By Isla Binnie and Pragyan Kalita
NEW YORK, June 22 (Reuters) – Apollo Global’s $26 billion private credit fund, Apollo Debt Solutions (ADS), said on Monday it was curbing redemptions at 5% of its shares after ​investors sought to withdraw approximately 16.8% of the total.Â
Paying out those investors will mean gross outflows from the fund come to $700 million, outpacing inflows of $300 million, based on preliminary data, the fund said in a filing. That leaves net outflows worth about 3% of the fund’s asset value so far this year.
Redemption requests rose from about 11.2% in the previous quarter at the fund, which is mainly aimed at wealthy individuals and typically provides an opportunity to withdraw some money once every three months.
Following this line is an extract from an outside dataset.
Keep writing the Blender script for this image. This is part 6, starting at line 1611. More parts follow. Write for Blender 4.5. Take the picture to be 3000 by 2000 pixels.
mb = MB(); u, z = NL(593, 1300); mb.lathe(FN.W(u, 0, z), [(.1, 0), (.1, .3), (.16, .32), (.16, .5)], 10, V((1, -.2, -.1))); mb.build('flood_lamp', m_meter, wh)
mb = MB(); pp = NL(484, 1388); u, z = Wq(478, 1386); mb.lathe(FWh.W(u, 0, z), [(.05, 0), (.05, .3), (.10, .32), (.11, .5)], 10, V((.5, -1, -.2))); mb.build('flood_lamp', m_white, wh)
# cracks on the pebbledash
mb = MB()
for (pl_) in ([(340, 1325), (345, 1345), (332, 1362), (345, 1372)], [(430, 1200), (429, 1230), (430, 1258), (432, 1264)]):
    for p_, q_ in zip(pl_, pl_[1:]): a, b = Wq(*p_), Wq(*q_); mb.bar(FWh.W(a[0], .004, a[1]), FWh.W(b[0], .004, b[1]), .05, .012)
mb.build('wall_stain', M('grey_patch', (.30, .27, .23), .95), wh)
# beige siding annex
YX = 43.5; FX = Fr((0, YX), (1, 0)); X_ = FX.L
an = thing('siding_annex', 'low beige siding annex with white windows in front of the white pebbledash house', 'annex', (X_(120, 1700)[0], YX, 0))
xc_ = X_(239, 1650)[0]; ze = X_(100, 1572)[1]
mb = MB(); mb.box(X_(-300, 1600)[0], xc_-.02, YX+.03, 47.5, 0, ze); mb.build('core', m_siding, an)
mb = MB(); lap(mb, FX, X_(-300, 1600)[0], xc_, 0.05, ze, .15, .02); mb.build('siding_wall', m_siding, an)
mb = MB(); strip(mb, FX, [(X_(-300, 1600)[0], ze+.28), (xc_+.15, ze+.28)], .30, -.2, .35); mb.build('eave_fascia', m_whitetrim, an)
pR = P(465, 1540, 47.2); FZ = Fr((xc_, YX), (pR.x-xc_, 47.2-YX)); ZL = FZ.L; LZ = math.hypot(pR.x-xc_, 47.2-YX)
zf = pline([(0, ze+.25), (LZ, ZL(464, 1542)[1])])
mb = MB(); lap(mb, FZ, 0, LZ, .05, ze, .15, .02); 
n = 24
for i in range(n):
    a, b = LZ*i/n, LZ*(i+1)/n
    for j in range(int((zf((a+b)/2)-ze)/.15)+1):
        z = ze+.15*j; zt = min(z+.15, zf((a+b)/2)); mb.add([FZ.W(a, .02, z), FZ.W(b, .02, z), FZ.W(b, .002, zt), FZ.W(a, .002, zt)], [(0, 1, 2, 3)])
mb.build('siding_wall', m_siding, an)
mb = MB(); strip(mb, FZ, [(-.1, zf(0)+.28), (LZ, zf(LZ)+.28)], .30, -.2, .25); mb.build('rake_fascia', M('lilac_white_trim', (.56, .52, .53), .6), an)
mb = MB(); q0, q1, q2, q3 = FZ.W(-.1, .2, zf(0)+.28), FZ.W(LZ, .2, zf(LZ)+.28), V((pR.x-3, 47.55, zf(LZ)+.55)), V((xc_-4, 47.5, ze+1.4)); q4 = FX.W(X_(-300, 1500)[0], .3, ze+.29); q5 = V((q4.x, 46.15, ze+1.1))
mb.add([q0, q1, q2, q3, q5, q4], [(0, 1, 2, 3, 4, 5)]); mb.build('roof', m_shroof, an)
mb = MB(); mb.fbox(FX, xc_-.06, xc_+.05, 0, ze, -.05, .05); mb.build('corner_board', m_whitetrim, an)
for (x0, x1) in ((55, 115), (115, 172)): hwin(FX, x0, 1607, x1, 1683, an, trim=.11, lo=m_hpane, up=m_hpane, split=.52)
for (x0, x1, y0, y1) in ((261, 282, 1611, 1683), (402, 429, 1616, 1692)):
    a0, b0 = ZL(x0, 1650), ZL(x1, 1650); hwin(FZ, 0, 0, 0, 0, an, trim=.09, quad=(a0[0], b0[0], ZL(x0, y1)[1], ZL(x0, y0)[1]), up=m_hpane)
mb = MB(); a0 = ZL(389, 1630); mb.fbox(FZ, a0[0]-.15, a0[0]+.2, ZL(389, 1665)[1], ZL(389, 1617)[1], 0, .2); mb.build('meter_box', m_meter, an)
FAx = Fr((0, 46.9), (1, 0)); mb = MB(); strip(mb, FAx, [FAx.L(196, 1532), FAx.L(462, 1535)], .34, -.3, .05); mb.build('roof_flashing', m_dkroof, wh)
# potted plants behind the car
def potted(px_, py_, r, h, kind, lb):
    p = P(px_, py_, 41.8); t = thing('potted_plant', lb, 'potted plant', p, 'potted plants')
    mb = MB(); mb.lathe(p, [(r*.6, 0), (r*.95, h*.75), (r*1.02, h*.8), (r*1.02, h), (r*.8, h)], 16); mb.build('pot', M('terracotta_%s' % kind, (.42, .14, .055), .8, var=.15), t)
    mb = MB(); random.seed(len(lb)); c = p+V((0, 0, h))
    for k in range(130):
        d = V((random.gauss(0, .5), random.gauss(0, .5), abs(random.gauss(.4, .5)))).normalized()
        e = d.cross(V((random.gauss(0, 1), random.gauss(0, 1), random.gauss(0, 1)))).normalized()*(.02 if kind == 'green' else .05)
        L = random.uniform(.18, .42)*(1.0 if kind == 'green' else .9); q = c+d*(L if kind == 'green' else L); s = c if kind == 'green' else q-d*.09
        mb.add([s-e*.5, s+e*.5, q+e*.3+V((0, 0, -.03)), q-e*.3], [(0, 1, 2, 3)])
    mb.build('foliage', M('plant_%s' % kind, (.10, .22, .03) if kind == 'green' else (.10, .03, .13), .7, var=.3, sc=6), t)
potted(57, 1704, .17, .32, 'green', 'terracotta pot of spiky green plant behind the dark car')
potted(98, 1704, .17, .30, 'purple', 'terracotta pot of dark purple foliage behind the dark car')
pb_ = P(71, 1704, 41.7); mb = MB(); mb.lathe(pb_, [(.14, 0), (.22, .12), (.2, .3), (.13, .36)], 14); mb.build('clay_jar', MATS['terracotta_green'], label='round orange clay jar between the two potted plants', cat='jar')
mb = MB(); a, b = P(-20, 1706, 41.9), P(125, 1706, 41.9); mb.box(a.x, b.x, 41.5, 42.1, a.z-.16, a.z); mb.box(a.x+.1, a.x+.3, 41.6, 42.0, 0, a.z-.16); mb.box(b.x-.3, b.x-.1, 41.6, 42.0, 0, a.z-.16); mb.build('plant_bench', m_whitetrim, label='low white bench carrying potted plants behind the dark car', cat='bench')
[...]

Vehicles of this type, structured as business development companies (BDCs) have seen a surge in withdrawal requests this year as concerns rose about transparency, lending discipline and exposure to software among funds that lend directly to companies outside the traditional banking system.
ADS said in the filing that institutional investors were continuing to show strong demand for private credit, adding, “we expect institutional fundraising for our direct lending strategies will exceed that of the wealth channel this year.”
There was a “notable regional split” among investors, the filing went on, specifying that requests to redeem from the onshore United States “moderated sequentially to approximately 4.3%, while redemptions from offshore investors increased to 12.5%”.